Trilussa tra favole e fiabe

187

Presso la biblioteca Angelica, sede dell’accademia letteraria dell’Arcadia, si è tenuto l’incontro dal titolo «Trilussa tra favole e fiabe», inchiesta-spettacolo, patrocinato da Fondazione Mondadori, Centro Romanesco Trilussa e Centro Studi Giuseppe Gioachino Belli.

Claudio e Gemma Costa con Luca Giacomini hanno messo in scena alcune poesie di Trilussa, ad una settimana dalla ricorrenza della morte, puntando l’attenzione in particolare sulla vasta produzione di fiabe e favole.

Trilussa, infatti, si è ispirato spesso a queste due antichissime forme narrative, emulandone la forma ma attribuendo ai contenuti valori innovativi, con una morale più moderna che può arrivare a stridere con quella classica. La lettura del «Sorcio lombetto» ne rappresenta un esempio lampante: il topo magrolino che si insinua in uno stretto pertugio per andare a rubare formaggio, invece di imparare la lezione impartitagli da un vecchio topo saggio, cambia il comportamento per trasformarsi da piccolo ladruncolo a ladro di professione.

In altre occasioni, il poeta di accontenta nelle fiabe di tracciare controluce una critica morale (ad esempio «L’orco nero») fino a spingersi alla satira vera e propria nella favola, che di norma non ha morale esplicita (si veda «La cornacchia liberale», la cui satira sociale e politica addita sia i liberali che i clericali come dediti al trasformismo).

La lettura è proseguita toccando altri temi importanti come il pessimismo di Trilussa espresso nella raccolta «Lupi e agnelli» o il lirismo caustico del «Cane e la luna», dove il poeta tratteggia la luna come impassibile (quasi insolente), ben diversa dall’astro caro a Leopardi tratteggiato nel «Canto notturno di un pastore errante dell’Asia»).

L’interpretazione degli attori è stata magistrale, specialmente nelle parti a più voci, dove il narratore faceva da contrappunto alla lettura briosa delle parti dei personaggi.Si è potuto assaporare in pieno l’allegoria contenuta fin nel titolo della «Calunnia», la sagacia della «Ricetta maggica», che «mette fine a tutti li malanni», il cui ingrediente speciale è la «strafottina»: una delle immaginifiche parole inventate da Trilussa, assieme a «mediocrazia», che appare nella «Strega mea». Un salto nell’intimo del poeta è stato compiuto con «Soffitto», che descrive con più morbida sagacia l’ambiente della sua camera da letto, fucina di tante idee e culla dell’allegria.

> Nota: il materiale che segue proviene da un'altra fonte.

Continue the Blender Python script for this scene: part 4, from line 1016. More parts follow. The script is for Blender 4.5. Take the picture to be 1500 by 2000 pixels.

La rappresentazione si è conclusa con la lettura integrale della «Porchetta bianca», nella quale Trilussa trova il perfetto equilibrio tra satira e fantasia anche per l’utilizzo della sestina narrativa. Nella poesia, che inizia con il più classico dei «C’era una volta», intervengono tutti gli elementi tipici della favola – la caccia regia, il bacio trasformante, le prove dell’eroe, gli oggetti e personaggi magici – e appare per la prima e unica volta «una specie di spirito folletto». Tutti i fili lirici usati per l’intreccio sono sempre adeguati e giustificati dal finale, ricco di comicità per i doppi sensi noti a tutti che rappresentano la vera arma vincente.

«La porchetta bianca» è anche un capolavoro di allegoria morale, che può essere letta su più piani, meno l’esplicito colpo di scena finale del pezzo di sterco, abilitato a fare la morale ai potenti.

L’applauso finale agli attori è stato scrosciante e ripetuto, dimostrando che gli intervenuti che gremivano la biblioteca hanno ampiamente gradito sia l’intero impianto della narrazione che l’interpretazione degli attori.

Il Centro Romanesco Trilussa era rappresentato dal presidente Porfirio Grazioli, dal vice presidente e direttore del Rugantino Lillo Salvatore Bruccoleri, dal segretario Giovanni Roberti e dai soci Antonella Bravo, Claudio Garbarino e Massimo Moraldi.